### WHAT IS NEEDED
Retype the lines beneath this one, from the first through the line containing "PI = math.pi". Pictures are left out.

### GIVEN INFORMATION
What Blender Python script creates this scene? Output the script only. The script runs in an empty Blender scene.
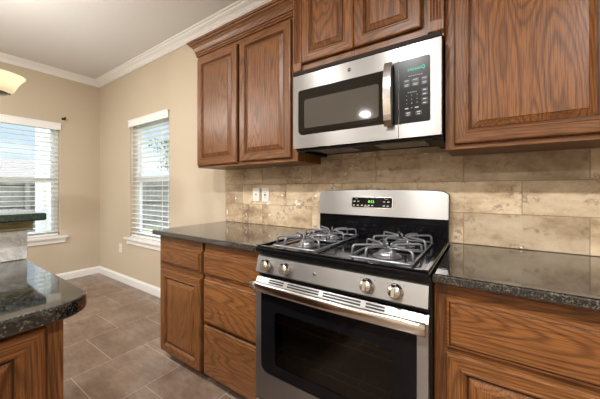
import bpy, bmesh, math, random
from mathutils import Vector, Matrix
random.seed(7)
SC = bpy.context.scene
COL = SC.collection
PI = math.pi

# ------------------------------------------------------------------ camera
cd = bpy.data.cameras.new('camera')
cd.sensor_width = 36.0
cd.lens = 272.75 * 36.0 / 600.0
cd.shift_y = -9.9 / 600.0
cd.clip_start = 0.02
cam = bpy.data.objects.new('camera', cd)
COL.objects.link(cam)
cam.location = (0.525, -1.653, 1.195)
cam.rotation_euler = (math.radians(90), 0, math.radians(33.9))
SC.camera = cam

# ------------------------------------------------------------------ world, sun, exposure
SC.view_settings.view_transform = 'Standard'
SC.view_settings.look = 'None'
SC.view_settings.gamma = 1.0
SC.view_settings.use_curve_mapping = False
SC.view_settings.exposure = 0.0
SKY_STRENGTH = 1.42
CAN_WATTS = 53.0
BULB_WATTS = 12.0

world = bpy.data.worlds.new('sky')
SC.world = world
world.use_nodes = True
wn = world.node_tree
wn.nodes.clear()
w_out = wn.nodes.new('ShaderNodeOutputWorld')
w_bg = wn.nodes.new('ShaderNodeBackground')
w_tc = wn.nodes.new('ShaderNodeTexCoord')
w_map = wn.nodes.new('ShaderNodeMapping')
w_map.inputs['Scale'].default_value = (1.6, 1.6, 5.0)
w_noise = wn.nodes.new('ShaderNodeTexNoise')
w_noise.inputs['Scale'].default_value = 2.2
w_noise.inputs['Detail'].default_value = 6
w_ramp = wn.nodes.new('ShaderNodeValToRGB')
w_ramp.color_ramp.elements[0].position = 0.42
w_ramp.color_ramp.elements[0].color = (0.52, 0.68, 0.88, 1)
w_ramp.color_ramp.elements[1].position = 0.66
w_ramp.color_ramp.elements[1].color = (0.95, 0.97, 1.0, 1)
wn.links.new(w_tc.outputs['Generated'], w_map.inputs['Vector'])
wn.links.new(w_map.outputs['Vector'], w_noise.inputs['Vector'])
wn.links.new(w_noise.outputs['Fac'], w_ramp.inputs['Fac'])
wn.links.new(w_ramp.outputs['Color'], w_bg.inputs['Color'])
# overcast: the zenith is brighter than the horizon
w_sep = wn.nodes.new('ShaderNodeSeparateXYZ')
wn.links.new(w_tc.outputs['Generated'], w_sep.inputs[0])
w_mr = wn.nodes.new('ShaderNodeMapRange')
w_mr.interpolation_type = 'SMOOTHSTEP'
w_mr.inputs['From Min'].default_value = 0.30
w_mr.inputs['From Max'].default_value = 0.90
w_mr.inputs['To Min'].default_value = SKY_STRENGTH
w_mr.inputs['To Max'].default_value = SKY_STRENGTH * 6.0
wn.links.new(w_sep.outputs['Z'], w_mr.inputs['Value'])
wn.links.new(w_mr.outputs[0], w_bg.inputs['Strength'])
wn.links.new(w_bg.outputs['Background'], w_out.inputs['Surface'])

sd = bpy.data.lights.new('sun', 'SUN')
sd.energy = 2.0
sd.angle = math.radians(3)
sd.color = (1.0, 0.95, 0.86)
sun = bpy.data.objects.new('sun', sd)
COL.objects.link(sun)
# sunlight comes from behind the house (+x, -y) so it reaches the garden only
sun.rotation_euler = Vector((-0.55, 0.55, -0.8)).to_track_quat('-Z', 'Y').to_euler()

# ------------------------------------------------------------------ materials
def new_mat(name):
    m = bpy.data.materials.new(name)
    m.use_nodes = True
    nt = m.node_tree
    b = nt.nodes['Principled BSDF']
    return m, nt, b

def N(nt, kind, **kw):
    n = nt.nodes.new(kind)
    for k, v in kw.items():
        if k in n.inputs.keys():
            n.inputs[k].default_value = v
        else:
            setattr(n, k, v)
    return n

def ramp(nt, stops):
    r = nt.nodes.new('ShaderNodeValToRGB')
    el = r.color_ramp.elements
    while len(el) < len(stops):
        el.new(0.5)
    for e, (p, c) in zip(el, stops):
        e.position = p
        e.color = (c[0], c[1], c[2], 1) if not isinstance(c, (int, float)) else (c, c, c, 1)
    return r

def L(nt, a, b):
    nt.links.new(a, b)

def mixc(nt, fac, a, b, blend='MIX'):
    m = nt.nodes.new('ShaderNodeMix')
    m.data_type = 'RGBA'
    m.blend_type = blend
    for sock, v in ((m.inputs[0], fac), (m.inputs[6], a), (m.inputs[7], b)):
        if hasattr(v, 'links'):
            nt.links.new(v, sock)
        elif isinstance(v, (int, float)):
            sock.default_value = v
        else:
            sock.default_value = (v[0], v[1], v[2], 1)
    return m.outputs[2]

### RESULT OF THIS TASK
What Blender Python script creates this scene? Output the script only. The script runs in an empty Blender scene.
import bpy, bmesh, math, random
from mathutils import Vector, Matrix
random.seed(7)
SC = bpy.context.scene
COL = SC.collection
PI = math.pi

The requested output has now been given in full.